Danke für den Beitrag!
Im Gegensatz zu dir bin ich mit Religion aufgewachsen (und einiges ist hängen geblieben), aber zum Glück in einem Mass, dass die Kleidung oder andere Nebensächlichkeiten keine Rolle spielte. Ich glaube, Gott fasst sich ganz oft an die Stirn und sagt sich, die da unten hätten gar nichts begriffen.
Was «wir Christen» nämlich meistens vergessen, ist das zweite Gebot «Liebe deinen nächsten wie dich selbst». Das schliesst Respekt und Toleranz mehr als ein und würde eigentlich jede weitere Diskussion erübrigen.

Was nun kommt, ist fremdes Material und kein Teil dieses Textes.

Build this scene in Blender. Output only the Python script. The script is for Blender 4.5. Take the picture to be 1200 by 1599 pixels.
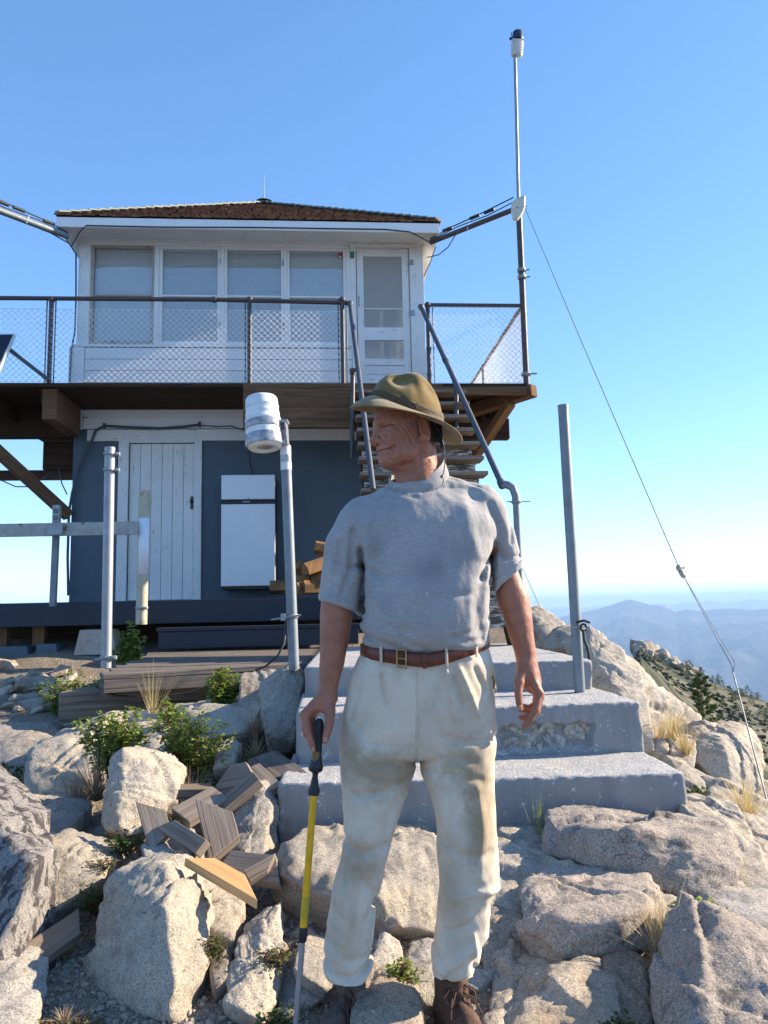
import bpy, bmesh, math, random
import numpy as np
from mathutils import Vector, Matrix

scene = bpy.context.scene
for _o in list(bpy.data.objects):
    bpy.data.objects.remove(_o)

# ------------------------------------------------------------------ camera
CZ = 1.134
PITCH, ROLL, FPX = math.radians(7.12), math.radians(-1.25), 1202.0
cam_d = bpy.data.cameras.new('camera'); cam = bpy.data.objects.new('camera', cam_d)
scene.collection.objects.link(cam); scene.camera = cam
cam_d.sensor_fit = 'VERTICAL'; cam_d.sensor_height = 36.0; cam_d.lens = 36.0 * FPX / 1599.0
cam_d.clip_start = 0.05; cam_d.clip_end = 200000.0
CAMROT = Matrix.Rotation(math.pi / 2 + PITCH, 3, 'X') @ Matrix.Rotation(ROLL, 3, 'Z')
cam.matrix_world = Matrix.Translation((0, 0, CZ)) @ CAMROT.to_4x4()
scene.render.resolution_x, scene.render.resolution_y = 768, 1024

# ------------------------------------------------------------------ sky, sun, exposure
SUN_AZ, SUN_EL = math.radians(75.0), math.radians(26.0)     # azimuth clockwise from +Y
world = bpy.data.worlds.new('World'); scene.world = world; world.use_nodes = True
_wt = world.node_tree
_bg = _wt.nodes['Background']; _sky = _wt.nodes.new('ShaderNodeTexSky'); _sky.sky_type = 'NISHITA'
_sky.sun_disc = False; _sky.sun_elevation = SUN_EL; _sky.sun_rotation = SUN_AZ
_sky.altitude = 2600; _sky.air_density = 0.92; _sky.dust_density = 0.4; _sky.ozone_density = 2.2
_hs = _wt.nodes.new('ShaderNodeHueSaturation'); _hs.inputs['Saturation'].default_value = 1.33; _gm = _wt.nodes.new('ShaderNodeGamma'); _gm.inputs[1].default_value = 0.74; _wt.links.new(_sky.outputs[0], _gm.inputs[0]); _wt.links.new(_gm.outputs[0], _hs.inputs['Color']); _tn = _wt.nodes.new('ShaderNodeMix'); _tn.data_type = 'RGBA'; _tn.blend_type = 'MULTIPLY'; _tn.inputs[0].default_value = 1.0; _tn.inputs[7].default_value = (1.05, .985, 1.0, 1); _wt.links.new(_hs.outputs[0], _tn.inputs[6]); _wt.links.new(_tn.outputs[2], _bg.inputs[0]); _bg.inputs[1].default_value = 0.15
sun_d = bpy.data.lights.new('sun', 'SUN'); sun = bpy.data.objects.new('sun', sun_d); scene.collection.objects.link(sun)
sun_d.energy = 3.7; sun_d.angle = math.radians(0.53); sun_d.color = (1.0, 0.84, 0.64)
_sv = Vector((math.sin(SUN_AZ) * math.cos(SUN_EL), math.cos(SUN_AZ) * math.cos(SUN_EL), math.sin(SUN_EL)))
sun.rotation_euler = _sv.to_track_quat('Z', 'Y').to_euler()
scene.view_settings.view_transform = 'Standard'; scene.view_settings.look = 'None'
scene.view_settings.gamma = 1.0; scene.view_settings.use_curve_mapping = False
scene.view_settings.exposure = 1.72
scene.cycles.use_denoising = True
scene.cycles.max_bounces = 6; scene.cycles.volume_bounces = 1; scene.cycles.transparent_max_bounces = 24
scene.cycles.sample_clamp_indirect = 8.0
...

lieber Joachim, richtig schade, dass ich das noch nicht live sehen durfte.
Wen Joachims Kommentar neugierig machte, zu seiner Kunst «gegen den Strich» bitte hier entlang. http://www.joachimgraf.com/
Danke lieber Andreas, leider weiss ich nicht genug über die Gebote, aber das 2. mag ich 😉 Vielleicht wär es mal an der Zeit eine heimische Religion zu studieren… Einen Anfang kann ich am Donnerstag machen, wo http://www.twitter.com/AbtMartin bei uns @Namics in ZH zu Gast ist (Thema Glaube 2.0 – es geht um Social Media, und wie der Abt das versteht und lebt) http://www.facebook.com/home.php?#!/event.php?eid=115845925119641&ref=ts (falls Du spontan möchtest, bist Du herzlich eingeladen – melde Dich einfach bei mir http://www.twitter.com/sufranke
Danke danke für diesen Artikel! Wir steuern auf ein rigides richtig-falsch-Denkschema hin. Und wollen dies noch unter dem Deckmantel «Toleranz» oder «Menschenrechte» verkaufen. Da lobe ich mir den Spruch vom Sufi-Meister Rumi: «Jenseits von Richtig und Falsch ist ein Ort, dort treffen wir uns.»